*Rows from a dataset:*
- - -

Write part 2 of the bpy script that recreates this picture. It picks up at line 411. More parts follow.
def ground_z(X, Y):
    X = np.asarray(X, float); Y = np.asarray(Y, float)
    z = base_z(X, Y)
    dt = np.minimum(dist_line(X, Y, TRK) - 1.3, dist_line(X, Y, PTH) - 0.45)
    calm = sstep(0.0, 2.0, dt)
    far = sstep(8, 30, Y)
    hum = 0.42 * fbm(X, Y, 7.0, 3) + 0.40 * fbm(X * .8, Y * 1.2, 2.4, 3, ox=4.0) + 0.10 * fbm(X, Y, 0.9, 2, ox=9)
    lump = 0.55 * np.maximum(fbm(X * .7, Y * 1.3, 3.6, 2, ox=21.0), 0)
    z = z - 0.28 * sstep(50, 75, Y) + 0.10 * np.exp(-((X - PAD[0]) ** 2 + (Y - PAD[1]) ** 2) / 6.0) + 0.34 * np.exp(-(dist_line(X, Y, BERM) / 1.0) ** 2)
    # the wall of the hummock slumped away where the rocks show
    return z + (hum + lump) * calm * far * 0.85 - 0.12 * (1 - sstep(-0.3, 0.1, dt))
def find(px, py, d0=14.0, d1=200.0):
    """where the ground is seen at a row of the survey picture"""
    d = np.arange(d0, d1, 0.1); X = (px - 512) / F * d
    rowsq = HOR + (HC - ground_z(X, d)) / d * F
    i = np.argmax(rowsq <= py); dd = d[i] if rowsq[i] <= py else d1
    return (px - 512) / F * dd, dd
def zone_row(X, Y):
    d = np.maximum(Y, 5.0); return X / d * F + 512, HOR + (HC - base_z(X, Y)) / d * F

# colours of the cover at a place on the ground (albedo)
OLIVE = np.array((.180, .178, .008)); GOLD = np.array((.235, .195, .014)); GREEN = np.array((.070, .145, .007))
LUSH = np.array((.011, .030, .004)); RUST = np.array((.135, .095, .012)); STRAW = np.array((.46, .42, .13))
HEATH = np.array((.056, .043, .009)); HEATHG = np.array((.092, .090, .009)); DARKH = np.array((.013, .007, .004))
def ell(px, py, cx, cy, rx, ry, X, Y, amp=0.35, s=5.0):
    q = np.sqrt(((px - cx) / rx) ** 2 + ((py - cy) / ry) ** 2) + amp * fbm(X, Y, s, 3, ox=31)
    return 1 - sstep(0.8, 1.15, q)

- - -

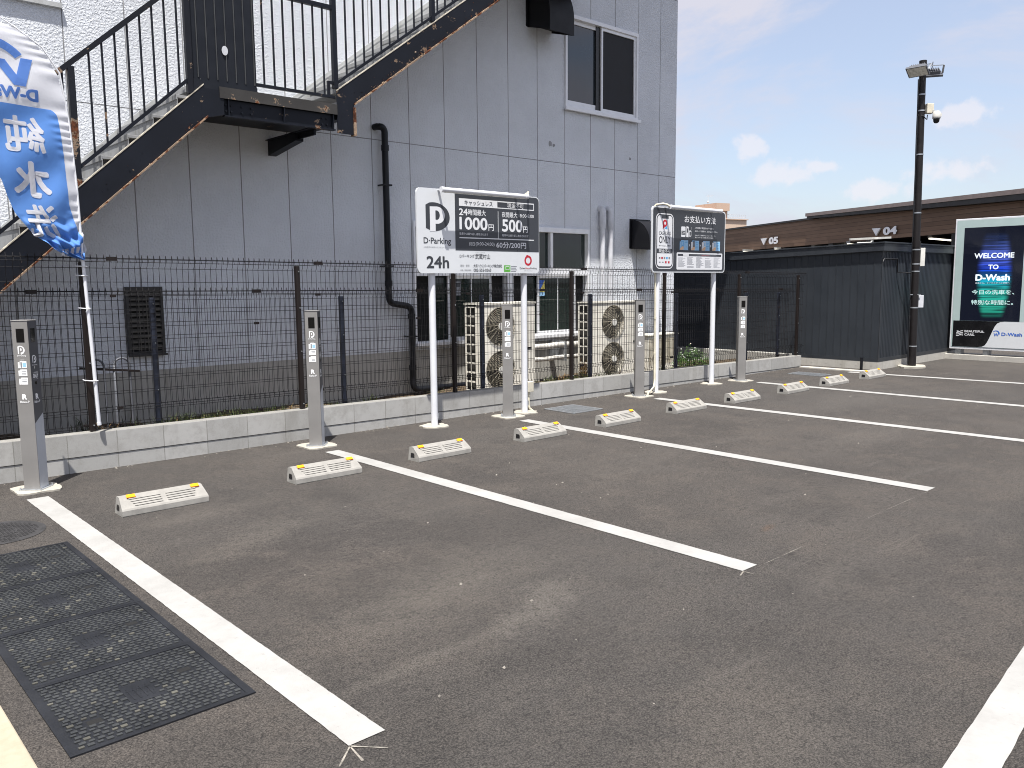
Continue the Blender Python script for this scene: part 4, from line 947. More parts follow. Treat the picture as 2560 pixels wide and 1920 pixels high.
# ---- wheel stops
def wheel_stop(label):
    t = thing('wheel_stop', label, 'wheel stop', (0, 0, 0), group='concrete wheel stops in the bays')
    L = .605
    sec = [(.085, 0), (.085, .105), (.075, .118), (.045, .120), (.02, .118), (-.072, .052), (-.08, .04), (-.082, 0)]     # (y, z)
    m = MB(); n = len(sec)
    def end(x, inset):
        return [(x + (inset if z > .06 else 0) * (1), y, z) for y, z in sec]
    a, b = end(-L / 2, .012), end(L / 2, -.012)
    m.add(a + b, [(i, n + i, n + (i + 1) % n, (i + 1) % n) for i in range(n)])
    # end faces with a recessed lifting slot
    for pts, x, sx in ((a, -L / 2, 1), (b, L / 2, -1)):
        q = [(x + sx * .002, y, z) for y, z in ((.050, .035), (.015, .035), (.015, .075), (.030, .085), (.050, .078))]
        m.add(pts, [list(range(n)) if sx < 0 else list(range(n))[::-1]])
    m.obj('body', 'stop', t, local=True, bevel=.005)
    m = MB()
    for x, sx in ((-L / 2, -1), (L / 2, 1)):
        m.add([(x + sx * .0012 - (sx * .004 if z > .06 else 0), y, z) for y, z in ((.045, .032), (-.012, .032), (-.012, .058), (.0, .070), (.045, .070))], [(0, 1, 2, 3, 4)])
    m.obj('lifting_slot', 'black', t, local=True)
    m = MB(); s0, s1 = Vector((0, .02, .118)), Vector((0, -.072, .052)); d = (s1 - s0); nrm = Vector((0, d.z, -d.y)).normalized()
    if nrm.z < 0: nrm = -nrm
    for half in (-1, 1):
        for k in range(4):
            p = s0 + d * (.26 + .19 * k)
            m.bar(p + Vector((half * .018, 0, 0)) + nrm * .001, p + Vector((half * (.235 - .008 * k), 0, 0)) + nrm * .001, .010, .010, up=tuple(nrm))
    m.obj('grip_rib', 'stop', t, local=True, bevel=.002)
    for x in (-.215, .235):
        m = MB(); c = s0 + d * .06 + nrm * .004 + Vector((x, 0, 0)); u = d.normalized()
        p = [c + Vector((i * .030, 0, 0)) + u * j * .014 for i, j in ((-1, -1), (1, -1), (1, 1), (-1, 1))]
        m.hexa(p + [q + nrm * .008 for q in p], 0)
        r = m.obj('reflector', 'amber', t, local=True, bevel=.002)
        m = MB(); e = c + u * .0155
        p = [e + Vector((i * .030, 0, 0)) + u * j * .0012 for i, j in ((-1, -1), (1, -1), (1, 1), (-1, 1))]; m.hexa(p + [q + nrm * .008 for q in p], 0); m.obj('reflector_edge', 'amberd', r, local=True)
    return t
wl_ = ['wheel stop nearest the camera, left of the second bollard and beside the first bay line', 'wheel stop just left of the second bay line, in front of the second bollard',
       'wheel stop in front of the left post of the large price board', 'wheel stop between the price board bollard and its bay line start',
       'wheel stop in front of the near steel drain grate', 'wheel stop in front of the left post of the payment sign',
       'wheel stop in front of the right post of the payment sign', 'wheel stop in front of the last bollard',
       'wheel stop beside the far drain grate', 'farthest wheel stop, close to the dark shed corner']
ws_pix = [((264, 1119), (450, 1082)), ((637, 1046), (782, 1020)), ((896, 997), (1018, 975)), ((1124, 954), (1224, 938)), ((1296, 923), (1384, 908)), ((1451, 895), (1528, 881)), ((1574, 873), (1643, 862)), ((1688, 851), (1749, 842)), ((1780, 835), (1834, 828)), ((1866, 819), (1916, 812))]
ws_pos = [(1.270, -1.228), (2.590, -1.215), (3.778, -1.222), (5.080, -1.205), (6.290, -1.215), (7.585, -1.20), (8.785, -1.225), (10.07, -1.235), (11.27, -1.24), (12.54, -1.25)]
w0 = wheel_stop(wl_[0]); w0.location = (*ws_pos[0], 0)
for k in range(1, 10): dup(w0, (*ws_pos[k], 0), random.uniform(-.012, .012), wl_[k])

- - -

*Exercise requirements:*
Find the string "this" in the records, then copy each line where it occurs.

*Exercise result:*
Write part 2 of the bpy script that recreates this picture. It picks up at line 411. More parts follow.
Continue the Blender Python script for this scene: part 4, from line 947. More parts follow. Treat the picture as 2560 pixels wide and 1920 pixels high.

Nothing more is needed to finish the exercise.